Lâches ou téméraires, l'essentiel est que nous soyons coupables!

La Conférence mondiale contre le racisme organisée par l'ONU en Afrique du Sud devait symboliser la dignité, la fraternité et la solidarité. Mais ces trois mots sont sans doute difficiles à traduire dans toutes les langues, et c'est finalement à une bagarre générale que nous avons assisté. Palestiniens, Israéliens, Africains, Indiens, Kurdes, Ouïgours, Roms, Pygmées, Tamouls, Aborigènes, Papous, sans oublier quelque 3000 organisations non gouvernementales, tous étaient venus défendre leurs intérêts en dénigrant ceux des autres, revendiquer des titres de victimes et des sous, ou au contraire justifier des politiques accusées de racisme.

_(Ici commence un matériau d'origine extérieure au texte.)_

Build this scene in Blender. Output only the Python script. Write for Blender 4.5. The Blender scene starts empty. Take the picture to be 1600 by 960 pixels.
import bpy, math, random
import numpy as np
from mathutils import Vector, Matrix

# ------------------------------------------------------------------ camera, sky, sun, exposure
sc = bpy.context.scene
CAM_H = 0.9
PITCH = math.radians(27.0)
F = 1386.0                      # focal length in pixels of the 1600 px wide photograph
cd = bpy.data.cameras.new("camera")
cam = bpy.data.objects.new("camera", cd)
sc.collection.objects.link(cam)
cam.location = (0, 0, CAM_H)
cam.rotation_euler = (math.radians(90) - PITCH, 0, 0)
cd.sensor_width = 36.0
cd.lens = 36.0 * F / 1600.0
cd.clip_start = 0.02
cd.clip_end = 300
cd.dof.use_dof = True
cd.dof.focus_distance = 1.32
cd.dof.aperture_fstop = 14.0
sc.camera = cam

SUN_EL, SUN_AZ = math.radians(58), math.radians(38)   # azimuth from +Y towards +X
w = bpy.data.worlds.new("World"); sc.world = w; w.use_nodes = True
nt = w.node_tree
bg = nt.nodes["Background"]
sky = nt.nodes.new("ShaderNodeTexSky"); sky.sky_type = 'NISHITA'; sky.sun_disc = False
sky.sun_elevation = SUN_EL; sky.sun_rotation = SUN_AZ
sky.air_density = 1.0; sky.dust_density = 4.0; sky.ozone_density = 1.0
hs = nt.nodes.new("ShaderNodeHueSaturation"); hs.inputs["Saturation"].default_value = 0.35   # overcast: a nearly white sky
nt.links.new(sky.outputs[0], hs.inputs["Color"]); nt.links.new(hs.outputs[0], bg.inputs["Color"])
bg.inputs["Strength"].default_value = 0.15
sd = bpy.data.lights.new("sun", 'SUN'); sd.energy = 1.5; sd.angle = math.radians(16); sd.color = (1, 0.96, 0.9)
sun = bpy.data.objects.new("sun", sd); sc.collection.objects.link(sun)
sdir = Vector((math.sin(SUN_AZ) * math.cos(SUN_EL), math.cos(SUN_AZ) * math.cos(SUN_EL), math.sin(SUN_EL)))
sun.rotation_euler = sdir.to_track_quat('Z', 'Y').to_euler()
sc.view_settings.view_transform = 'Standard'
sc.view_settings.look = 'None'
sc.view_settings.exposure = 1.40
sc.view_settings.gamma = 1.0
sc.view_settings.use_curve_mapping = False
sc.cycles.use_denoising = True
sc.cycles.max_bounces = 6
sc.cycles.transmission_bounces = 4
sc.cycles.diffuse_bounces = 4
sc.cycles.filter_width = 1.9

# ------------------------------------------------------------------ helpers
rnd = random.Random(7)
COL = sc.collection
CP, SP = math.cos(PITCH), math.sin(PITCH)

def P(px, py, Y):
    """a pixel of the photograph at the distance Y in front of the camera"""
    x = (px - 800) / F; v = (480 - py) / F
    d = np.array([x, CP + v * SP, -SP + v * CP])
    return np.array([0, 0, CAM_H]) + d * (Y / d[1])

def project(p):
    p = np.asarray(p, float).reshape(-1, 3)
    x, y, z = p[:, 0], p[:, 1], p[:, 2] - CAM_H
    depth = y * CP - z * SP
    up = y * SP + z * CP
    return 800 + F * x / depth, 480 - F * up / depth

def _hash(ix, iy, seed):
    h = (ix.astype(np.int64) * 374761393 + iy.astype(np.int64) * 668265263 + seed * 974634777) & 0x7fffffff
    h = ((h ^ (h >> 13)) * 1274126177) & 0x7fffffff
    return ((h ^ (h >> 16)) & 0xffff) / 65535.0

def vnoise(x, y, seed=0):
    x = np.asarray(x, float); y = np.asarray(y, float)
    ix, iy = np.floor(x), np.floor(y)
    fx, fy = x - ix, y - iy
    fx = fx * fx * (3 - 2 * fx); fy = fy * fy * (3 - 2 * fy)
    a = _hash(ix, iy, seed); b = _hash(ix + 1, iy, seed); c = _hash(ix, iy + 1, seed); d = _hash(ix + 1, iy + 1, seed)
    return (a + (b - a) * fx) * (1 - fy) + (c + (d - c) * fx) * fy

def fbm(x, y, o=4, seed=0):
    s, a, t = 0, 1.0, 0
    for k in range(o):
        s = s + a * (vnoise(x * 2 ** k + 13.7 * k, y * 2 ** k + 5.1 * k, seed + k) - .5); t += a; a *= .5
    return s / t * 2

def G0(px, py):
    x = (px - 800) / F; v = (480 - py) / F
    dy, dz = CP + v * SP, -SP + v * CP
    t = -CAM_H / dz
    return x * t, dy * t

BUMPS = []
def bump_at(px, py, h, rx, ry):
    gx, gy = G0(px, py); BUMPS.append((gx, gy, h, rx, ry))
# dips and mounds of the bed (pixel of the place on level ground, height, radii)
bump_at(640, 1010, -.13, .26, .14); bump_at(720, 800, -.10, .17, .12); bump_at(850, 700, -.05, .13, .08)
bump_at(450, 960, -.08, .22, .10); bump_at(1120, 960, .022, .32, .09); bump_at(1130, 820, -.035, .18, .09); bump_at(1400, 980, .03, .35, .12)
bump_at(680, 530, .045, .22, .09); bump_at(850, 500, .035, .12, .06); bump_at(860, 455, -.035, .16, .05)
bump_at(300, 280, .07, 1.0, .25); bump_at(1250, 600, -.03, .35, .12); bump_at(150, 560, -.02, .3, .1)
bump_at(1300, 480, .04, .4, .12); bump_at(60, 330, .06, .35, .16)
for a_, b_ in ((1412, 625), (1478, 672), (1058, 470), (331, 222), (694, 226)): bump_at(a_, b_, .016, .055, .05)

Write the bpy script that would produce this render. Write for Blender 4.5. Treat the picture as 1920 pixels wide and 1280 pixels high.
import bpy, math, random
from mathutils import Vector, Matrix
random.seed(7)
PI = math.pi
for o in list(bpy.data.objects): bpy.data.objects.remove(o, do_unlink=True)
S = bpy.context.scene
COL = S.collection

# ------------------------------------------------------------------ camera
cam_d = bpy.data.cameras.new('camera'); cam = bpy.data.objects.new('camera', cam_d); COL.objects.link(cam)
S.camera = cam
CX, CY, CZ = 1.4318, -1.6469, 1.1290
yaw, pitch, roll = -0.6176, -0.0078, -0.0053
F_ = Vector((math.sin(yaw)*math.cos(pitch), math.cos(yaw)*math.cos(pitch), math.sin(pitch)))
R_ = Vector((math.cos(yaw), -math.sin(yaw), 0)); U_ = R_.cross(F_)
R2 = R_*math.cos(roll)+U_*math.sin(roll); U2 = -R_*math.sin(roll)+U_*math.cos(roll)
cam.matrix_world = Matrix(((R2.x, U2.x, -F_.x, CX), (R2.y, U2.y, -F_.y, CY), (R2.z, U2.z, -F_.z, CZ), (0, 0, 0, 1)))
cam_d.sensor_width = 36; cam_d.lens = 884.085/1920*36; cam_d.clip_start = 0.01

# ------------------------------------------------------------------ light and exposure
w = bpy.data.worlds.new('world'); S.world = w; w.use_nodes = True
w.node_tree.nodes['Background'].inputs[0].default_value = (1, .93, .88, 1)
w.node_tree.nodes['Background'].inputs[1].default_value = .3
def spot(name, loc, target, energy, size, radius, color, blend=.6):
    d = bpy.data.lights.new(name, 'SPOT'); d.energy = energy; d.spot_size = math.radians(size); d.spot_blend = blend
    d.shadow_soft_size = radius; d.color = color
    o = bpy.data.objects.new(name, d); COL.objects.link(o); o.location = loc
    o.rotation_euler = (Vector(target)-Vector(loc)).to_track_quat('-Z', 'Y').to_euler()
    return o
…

Même nos journalistes ont dû admettre que l'amitié entre les peuples n'était plus ce qu'elle était. Furieux et frustrés de voir ainsi ridiculisés les dogmes auxquels ils croient - l'ONU et l'antiracisme -, ils ont alors reporté leur aigreur sur... la Suisse. Ben voyons!

En substance, les illuminés du Temps ont accusé la représentante de la Suisse, Madame Kaufmann, de ne pas s'être exprimée sur la question controversée de savoir si le sionisme est ou n'est pas une forme de racisme. «La Suisse reste muette», «la Suisse n'a rien à dire», «la Suisse a peur de prendre parti», «la Suisse peine à jouer un rôle sur la scène internationale», «son absence des grands cénacles la rend insignifiante». Gageons que si la Suisse avait pris fait et cause en faveur des Palestiniens - ou des Israéliens -, les mêmes illuminés nous seraient tombés dessus en nous reprochant notre mépris des Israéliens - ou des Palestiniens. L'essentiel est qu'on critique la Suisse.

Mais sans doute ces preux journaleux sont-ils prêts, eux, à morigéner les puissants de la Terre? Et à courir le risque, par exemple, de se ramasser un missile en pleine séance de rédaction? Ce serait le «Ground Zero» de l'intelligence politique.